Over our four days, early mornings provided the best photography opportunities, with overnight winds smoothing the dunes. The park’s popularity peaked during our stay, with activities like dune sledding drawing many visitors. Our last morning was highlighted by a breathtaking sunrise, painting the sky and sand in stunning shades of red—a rare and perfect moment!
Carlsbad Caverns National Park
After leaving the shimmering expanse of White Sands, we journeyed on to our next two national park destinations. Both Carlsbad Caverns and Guadalupe Mountains National Parks were conveniently accessible from the quaint town of Carlsbad, New Mexico. Despite its modest size, Carlsbad offered all the essentials we needed for our stay, including Danny’s Place BBQ—an exceptional spot for a hearty meal after a day filled with hiking.
We celebrated New Year’s Eve here, enjoying a delightful dinner at a charming local restaurant. Carlsbad Caverns National Park, nestled within the Guadalupe Mountains in southeastern New Mexico, is home to over 300 known caves, though the main attraction where we spent the bulk of our time is the famed Show Cave.
Formed about 250 million years ago, the region once bordered an inland sea. As the sea gradually receded, it left behind a reef that was later uplifted by tectonic forces. These caves mostly formed in a limestone bed situated above the water table. Over millennia, chemical reactions produced sulfuric acid, which percolated upwards, dissolving the limestone and forming the vast cave systems visible today.
Although there are 118 recognized caves within the park boundaries, only three are open to the public. Like most visitors, we concentrated on the primary cave, which boasts over 23 named chambers—and discoveries are still being made. The Big Room, a staggering 4,000 feet in length, 625 feet wide, and 225 feet tall, stands as the largest single cave chamber in North America.
Protected initially as a National Monument in 1923, the area was designated a full national park in 1930 under President Herbert Hoover. Originally, access to the main entrance involved descending 750 feet via switchbacks through the natural entrance. However, in 1932, the park inaugurated a large visitor center complete with two elevators that transported visitors directly into and out of the caverns. This new center included amenities such as a cafeteria, waiting rooms, a museum, and a first aid station.
Visitors must purchase tickets in advance to either hike down to the caves or take the elevators. We secured early morning tickets for several consecutive days. Exploring the various chambers was exhilarating and surprisingly warm and humid. The pathways are well-maintained and spacious, but by late afternoon, they can become quite crowded.
We eagerly anticipate our return to the park. Unfortunately, we missed one of the park’s signature experiences—watching the spectacular exodus of bats from the cave at sunset during mid-summer. This awe-inspiring natural event remains high on our list for the next visit.
Guadalupe Mountains National Park
During our exploration of Carlsbad Caverns, we spent the bright middays underground, but our early mornings and sunsets were dedicated to the majestic Guadalupe Mountains. Nestled in a remote section of West Texas, the history of conservation efforts for this area traces back to the 19th century. Despite sharing the same mountain range with Carlsbad Caverns, the remoteness and the absence of paved roads for many years delayed its designation as a national park.

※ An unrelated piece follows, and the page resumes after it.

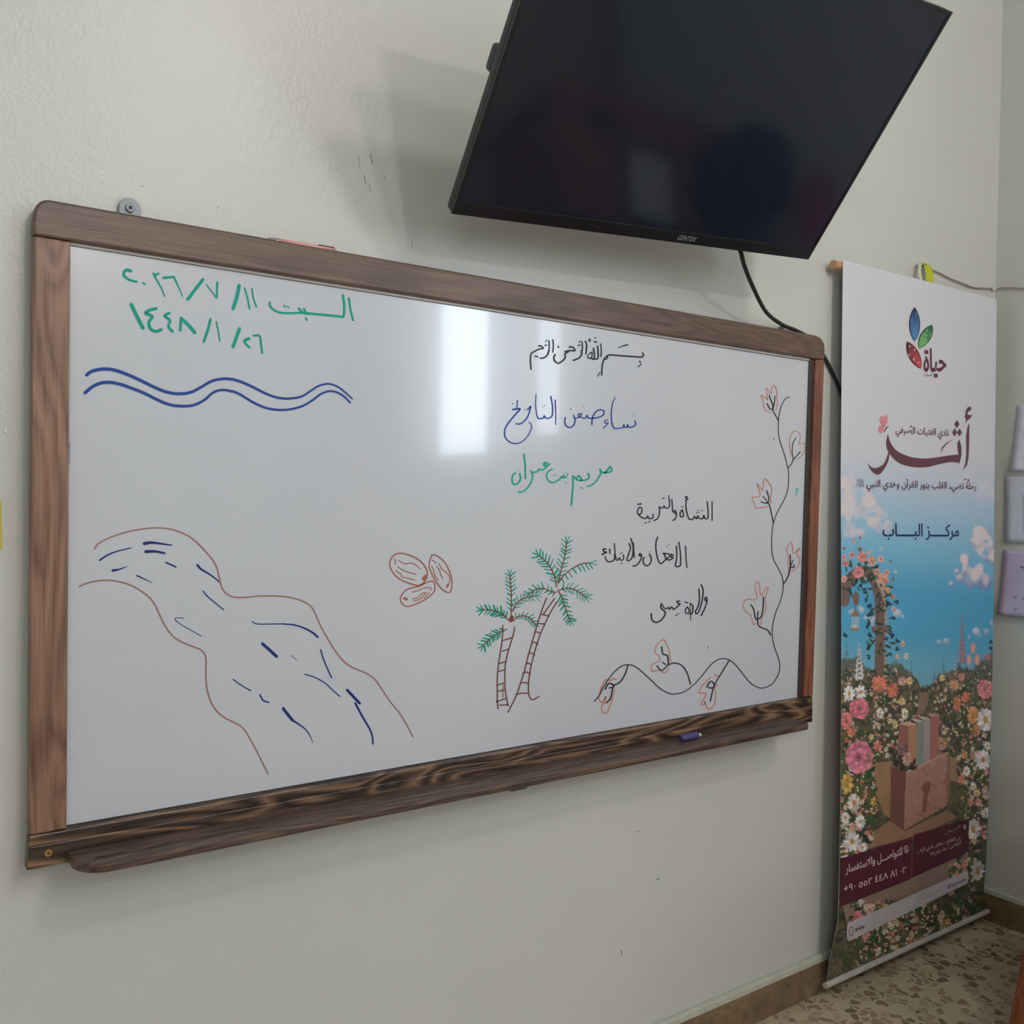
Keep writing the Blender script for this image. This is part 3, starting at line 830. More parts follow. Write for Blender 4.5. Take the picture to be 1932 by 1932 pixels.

Archaeological findings indicate that this region has been inhabited for over 10,000 years, predominantly by small groups of people. The Spanish were the first Europeans to encounter the area in the 16th century, although they did not attempt to settle. By the mid-19th century, the Mescalero Apaches had established themselves in the mountains, a presence that continued until the pressures of western expansion brought more settlers through the area.
One of the earliest European settlers was Felix McKittrick, who arrived in the 1870s. McKittrick was a cattle rancher who constructed a homestead that has since been restored and is open for visitors today. While a few other ranchers followed, the population never grew significantly. Several mining ventures were also initiated but quickly abandoned due to the challenges of transportation and initial poor mining yields.
The park’s transformation began in earnest in 1921 when Wallace Pratt, a geologist working for an oil company, purchased land in the mountains. Captivated by the natural beauty, Pratt eventually donated 6,000 acres to the National Park Service. This land formed the nucleus of what would officially become Guadalupe Mountains National Park in 1972. Today, the park encompasses a vast 86,367 acres, preserving a rich variety of ecosystems and historical sites.
Our visit coincided with a bout of challenging weather, featuring storm clouds and brisk winds that filled many of our mornings and afternoons. We explored the area’s historical sites and the beautifully restored ranch houses. Unfortunately, the adverse conditions prevented us from attempting the hike to Guadalupe Peak, the highest point in Texas at 8,751 feet. Nonetheless, we enjoyed spectacular views of El Capitan—a prominent limestone peak dramatically different from its namesake in Yosemite.
Visiting the Guadalupe Mountains offers a unique glimpse into the geological and cultural tapestry of West Texas, marked by its rugged landscapes and resilient history. Whether you’re exploring its historical depths or climbing its lofty peaks, this park embodies the spirit of the American wilderness.
Conclusion
Our whirlwind 10-day exploration of these three parks was as exhilarating as it was enlightening. Each park offered unique landscapes and stories, enriching our understanding and appreciation of these natural treasures.